Anche qui, però, bisogna fare dei distinguo. Riteniamo che Gruberova sia stata eccezionale nel Mozart dell’opera seria e delle arie da concerto. Meno memorabile (ma a livelli pur sempre alti) è stata invece nel ciclo Da Ponte (dove ha ricoperto in realtà solamente il ruolo di Donna Anna per molti anni a Vienna a alla Scala nel 1987 con la regia di Strehler e la conduzione di Muti, mentre quello di Fiordiligi è stato interpretato solamente nella versione cinematografica di Jean Pierre Ponnelle, ma mai sulle scene). Lasciando stare il primo grande ruolo come Regina della notte (cantato un centinaio di volte fino al 1983), la padronanza tecnica è emersa con prepotenza nelle interpretazioni di Giunia in Lucio Silla e Konstanze in Die Entführung aus dem Serail. Si prendano a riferimento le arie “Ah, se il crudel periglio” (video al termine – minuto 1.11) per la prima e “Martern aller Arten” (video) per la seconda opera citate. In entrambe Gruberova da sfoggio di una precisione estrema nelle scale colme di notine, nei passaggi di coloratura accuratissimi senza aspirazioni o articolazioni meccaniche e sostenuti da fiati lunghi. Insomma, una vera regina delle arie di bravura mozartiane, comprese quelle da concerto.
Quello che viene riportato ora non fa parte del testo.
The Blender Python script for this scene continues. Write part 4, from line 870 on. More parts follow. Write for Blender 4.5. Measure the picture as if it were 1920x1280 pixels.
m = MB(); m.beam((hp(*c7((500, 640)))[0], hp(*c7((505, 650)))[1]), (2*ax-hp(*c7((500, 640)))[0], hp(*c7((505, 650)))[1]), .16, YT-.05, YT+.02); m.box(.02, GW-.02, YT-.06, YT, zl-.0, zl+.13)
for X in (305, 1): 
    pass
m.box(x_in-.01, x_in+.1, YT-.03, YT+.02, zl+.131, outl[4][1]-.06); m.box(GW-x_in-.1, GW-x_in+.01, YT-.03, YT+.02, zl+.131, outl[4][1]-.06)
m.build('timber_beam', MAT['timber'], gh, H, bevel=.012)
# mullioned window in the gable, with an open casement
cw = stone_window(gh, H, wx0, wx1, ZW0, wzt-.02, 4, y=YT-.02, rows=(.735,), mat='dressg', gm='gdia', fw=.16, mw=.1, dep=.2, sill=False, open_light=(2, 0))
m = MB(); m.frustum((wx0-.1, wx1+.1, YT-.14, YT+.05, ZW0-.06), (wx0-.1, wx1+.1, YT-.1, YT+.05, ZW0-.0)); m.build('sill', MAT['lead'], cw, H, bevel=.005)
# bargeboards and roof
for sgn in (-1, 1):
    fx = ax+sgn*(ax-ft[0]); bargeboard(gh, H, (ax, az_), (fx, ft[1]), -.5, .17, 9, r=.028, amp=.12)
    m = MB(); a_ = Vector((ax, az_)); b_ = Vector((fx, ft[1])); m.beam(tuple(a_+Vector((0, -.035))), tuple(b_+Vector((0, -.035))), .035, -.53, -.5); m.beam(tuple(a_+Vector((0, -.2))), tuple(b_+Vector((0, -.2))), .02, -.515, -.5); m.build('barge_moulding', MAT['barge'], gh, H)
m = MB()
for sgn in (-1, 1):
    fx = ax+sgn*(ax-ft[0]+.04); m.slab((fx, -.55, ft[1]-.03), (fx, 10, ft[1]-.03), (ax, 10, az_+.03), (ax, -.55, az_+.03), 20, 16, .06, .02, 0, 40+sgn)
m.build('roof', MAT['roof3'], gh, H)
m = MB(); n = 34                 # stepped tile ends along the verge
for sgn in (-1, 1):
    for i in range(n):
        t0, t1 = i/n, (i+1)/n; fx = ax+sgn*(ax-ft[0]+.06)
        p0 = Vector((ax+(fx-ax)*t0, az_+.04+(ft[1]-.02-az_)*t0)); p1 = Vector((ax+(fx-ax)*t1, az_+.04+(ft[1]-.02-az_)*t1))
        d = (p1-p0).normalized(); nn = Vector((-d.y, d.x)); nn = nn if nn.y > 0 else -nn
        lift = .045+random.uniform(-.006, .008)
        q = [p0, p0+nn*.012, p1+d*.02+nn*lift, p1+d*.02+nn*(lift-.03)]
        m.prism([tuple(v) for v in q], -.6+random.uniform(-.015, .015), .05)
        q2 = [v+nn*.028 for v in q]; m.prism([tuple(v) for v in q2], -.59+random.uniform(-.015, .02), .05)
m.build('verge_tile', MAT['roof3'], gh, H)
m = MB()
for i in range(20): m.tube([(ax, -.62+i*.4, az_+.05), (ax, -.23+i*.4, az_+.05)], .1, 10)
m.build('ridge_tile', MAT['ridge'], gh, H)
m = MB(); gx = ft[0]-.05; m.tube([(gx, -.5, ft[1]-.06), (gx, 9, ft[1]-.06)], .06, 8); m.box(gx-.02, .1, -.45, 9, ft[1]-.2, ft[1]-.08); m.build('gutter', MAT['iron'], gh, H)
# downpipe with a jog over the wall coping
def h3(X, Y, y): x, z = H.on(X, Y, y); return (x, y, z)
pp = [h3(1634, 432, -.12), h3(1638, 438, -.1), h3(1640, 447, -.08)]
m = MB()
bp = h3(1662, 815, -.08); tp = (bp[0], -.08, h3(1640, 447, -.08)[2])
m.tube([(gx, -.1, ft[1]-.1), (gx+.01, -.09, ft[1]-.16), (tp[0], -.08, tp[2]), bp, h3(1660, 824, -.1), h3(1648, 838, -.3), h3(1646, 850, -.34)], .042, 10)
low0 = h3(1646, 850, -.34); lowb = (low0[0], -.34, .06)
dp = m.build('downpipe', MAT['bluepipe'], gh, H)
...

Si pensi a “Popoli di Tessaglia” (ascolto) una delle arie più ostiche mai scritte, dove Gruberova cesella senza alcun apparente sforzo (e qui sta la vera bravura richiesta da Mozart) colorature e salite in staccato fino al sol sopracuto.

Un aspetto importante della duttilità di Gruberova è la sua vis comica. Nel ruolo di Adele in Die Fledermaus (video) è semplicemente irresistibile grazie a un mix di fisicità, presenza scenica, mimica, leggerezza e tecnica al pieno servizio della comicità e della farsa. La sua Zerbinetta ha fatto venire giù teatri di mezzo mondo (inclusa la Scala nel 1984 dove gli applausi sembravano non finire mai). Il suo personaggio è un concentrato di bravura da vera comedienne, unito a abilità tecnica (con trilli e sopracuti sensazionali supportati da fiati lunghi) e all’interpretazione del lato femminile, erotico e più frivolo del personaggio. Gruberova ha anche cantato in sede di concerto (Monaco, 1983) la prima versione del 1912 di “Grossmächtige Prinzessin”, più lunga e tecnicamente più complicata della versione del 1916 (video al termine – minuto 11.02). Piacevole (e tecnicamente straordinaria) anche la sua Rosina nel Barbiere anche se si tratta della versione sopranile, fin troppo focalizzata sugli abbellimenti. Gruberova è stata poi Norina nel Don Pasquale cantato in tedesco all’Opera di Vienna e anche Marie ne La fille du régiment.

Come detto in precedenza, il primato di Gruberova come regina del Belcanto è invece più controverso e sicuramente divisivo. Volendo fare un bilancio, sono ottime interpretazioni di Lucia di Lammermoor (video al termine – minuto 44.37 e 56.46), I puritani (dove trionfa al MET nel 1991 sotto la direzione di Bonynge), Beatrice di Tenda, La sonnambula (vista anche a Napoli nel 1985). Più discutibile il debutto tardivo come Norma laddove la cantante, pur riuscendo ad affrontare cantabili e districandosi con le agilità, manca di peso vocale anche per affrontare le tessiture centrali o gli slanci drammatici. Un discorso analogo potrebbe essere esteso alle tre Regine Tudor (concept di performance di concerto molto popolare ai giorni nostri, ma proposto da Gruberova in tempi non sospetti già a fine anni ’90 con un concerto a Santa Cecilia per esempio, nel 1997). Nei momenti in cui è richiesto un canto elegiaco o flessibilità Gruberova è chiaramente molto efficace, ma dove è richiesta più un’agilità di forza o un’invettiva da canto drammatico, non riesce a sostenere al meglio queste parti. A ogni modo, al di là dei limiti di una vocalità magari non sempre all’altezza dei requisiti per questi ruoli donizettiani, Gruberova è riuscita comunque ad emozionare e ha detto la sua dal punto di vista interpretativo, senza fredde esecuzioni puramente incentrate sul lato tecnico. In conclusione, Edita Gruberova è stata una delle leggende della seconda metà del ‘900, una vera primadonna, un’artista completa munita di doti tecniche e interpretative fuori dal comune.